> WHAT NEEDS TO BE DONE
List each line of the data that holds the string "from".
• • • • •
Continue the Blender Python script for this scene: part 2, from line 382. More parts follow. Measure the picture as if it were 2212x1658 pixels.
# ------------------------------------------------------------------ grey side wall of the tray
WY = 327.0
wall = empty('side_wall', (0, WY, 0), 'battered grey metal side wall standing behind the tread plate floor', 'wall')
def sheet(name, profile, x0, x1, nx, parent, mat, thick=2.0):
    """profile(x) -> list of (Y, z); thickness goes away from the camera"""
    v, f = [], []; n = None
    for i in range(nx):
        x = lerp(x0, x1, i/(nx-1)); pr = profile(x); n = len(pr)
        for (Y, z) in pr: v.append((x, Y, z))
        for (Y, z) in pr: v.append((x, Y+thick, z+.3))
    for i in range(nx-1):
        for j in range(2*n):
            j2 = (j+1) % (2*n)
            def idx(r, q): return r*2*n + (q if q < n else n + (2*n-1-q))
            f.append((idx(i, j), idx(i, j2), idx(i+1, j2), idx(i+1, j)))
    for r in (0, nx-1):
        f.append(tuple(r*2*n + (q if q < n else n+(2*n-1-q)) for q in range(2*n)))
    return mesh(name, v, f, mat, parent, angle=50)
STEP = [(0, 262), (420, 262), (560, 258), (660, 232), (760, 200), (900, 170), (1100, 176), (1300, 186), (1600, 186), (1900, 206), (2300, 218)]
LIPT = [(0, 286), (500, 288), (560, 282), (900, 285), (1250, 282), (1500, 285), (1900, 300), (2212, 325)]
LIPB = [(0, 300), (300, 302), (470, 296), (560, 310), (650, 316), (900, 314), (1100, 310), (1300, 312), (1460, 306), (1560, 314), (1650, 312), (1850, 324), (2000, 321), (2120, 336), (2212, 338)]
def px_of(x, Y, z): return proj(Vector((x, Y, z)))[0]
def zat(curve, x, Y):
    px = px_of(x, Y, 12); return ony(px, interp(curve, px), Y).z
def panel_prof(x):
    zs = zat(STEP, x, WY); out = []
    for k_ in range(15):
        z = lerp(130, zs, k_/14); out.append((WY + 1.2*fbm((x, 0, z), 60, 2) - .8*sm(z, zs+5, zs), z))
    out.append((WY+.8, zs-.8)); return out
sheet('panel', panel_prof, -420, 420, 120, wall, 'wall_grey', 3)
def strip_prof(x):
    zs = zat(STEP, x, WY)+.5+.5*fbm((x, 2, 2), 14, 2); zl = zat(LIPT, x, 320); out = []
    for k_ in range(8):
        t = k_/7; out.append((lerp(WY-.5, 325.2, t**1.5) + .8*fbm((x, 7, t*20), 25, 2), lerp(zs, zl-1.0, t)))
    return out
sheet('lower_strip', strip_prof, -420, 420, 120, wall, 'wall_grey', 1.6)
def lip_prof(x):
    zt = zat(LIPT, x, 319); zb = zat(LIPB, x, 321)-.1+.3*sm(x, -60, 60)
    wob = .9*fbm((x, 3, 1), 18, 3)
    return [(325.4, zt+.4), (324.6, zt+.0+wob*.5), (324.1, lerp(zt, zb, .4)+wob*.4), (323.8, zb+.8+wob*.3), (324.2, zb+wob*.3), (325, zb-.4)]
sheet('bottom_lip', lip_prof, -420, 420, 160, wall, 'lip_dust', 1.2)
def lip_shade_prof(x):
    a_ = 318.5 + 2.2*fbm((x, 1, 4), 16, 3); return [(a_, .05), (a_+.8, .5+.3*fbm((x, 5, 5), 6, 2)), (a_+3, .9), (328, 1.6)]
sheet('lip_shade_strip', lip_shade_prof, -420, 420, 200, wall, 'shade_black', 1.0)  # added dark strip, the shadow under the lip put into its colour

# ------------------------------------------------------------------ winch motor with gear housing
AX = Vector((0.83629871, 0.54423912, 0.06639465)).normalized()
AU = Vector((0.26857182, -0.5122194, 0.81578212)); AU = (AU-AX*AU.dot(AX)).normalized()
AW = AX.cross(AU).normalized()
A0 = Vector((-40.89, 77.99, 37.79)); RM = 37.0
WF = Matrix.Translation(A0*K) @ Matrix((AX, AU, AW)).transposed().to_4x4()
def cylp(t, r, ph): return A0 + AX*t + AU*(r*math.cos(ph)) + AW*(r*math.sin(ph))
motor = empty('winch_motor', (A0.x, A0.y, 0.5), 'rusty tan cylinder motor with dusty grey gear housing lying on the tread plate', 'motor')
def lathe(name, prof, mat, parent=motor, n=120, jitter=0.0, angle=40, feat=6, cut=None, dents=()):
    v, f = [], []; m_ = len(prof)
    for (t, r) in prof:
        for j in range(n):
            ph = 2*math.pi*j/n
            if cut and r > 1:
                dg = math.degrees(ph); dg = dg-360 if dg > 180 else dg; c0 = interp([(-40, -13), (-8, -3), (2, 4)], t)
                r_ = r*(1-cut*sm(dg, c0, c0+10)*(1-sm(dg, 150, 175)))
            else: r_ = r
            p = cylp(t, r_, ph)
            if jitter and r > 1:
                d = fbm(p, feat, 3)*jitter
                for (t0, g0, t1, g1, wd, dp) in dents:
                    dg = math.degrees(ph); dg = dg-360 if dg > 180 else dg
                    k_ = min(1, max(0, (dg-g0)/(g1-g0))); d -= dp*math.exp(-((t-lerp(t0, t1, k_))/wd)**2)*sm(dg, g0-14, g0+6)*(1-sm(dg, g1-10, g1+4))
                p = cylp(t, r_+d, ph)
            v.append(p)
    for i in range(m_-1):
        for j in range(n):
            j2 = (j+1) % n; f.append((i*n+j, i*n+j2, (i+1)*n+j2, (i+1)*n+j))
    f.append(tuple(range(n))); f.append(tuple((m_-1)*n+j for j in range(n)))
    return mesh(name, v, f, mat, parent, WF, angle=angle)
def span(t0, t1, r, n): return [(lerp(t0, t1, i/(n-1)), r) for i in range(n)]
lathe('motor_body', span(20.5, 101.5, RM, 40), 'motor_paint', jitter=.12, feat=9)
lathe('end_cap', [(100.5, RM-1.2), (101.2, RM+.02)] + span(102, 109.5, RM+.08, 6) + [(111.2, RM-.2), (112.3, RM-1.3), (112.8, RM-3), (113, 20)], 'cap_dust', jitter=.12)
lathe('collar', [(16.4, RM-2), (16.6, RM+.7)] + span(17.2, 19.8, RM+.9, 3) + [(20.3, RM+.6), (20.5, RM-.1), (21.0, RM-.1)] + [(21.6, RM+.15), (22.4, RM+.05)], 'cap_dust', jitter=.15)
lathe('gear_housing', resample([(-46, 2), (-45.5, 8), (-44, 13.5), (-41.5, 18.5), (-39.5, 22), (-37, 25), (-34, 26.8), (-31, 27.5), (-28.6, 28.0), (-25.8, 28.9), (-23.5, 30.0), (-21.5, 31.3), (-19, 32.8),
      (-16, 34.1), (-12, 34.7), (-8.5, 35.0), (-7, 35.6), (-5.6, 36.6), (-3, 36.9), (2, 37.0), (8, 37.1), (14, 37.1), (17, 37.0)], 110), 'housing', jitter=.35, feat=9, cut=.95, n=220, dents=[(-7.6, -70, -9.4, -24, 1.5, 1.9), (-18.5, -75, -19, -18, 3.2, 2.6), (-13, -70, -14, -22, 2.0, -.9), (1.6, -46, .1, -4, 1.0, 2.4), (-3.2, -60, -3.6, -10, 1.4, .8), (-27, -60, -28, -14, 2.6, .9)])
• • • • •
> COMPLETE RESPONSE
Continue the Blender Python script for this scene: part 2, from line 382. More parts follow. Measure the picture as if it were 2212x1658 pixels.
    """profile(x) -> list of (Y, z); thickness goes away from the camera"""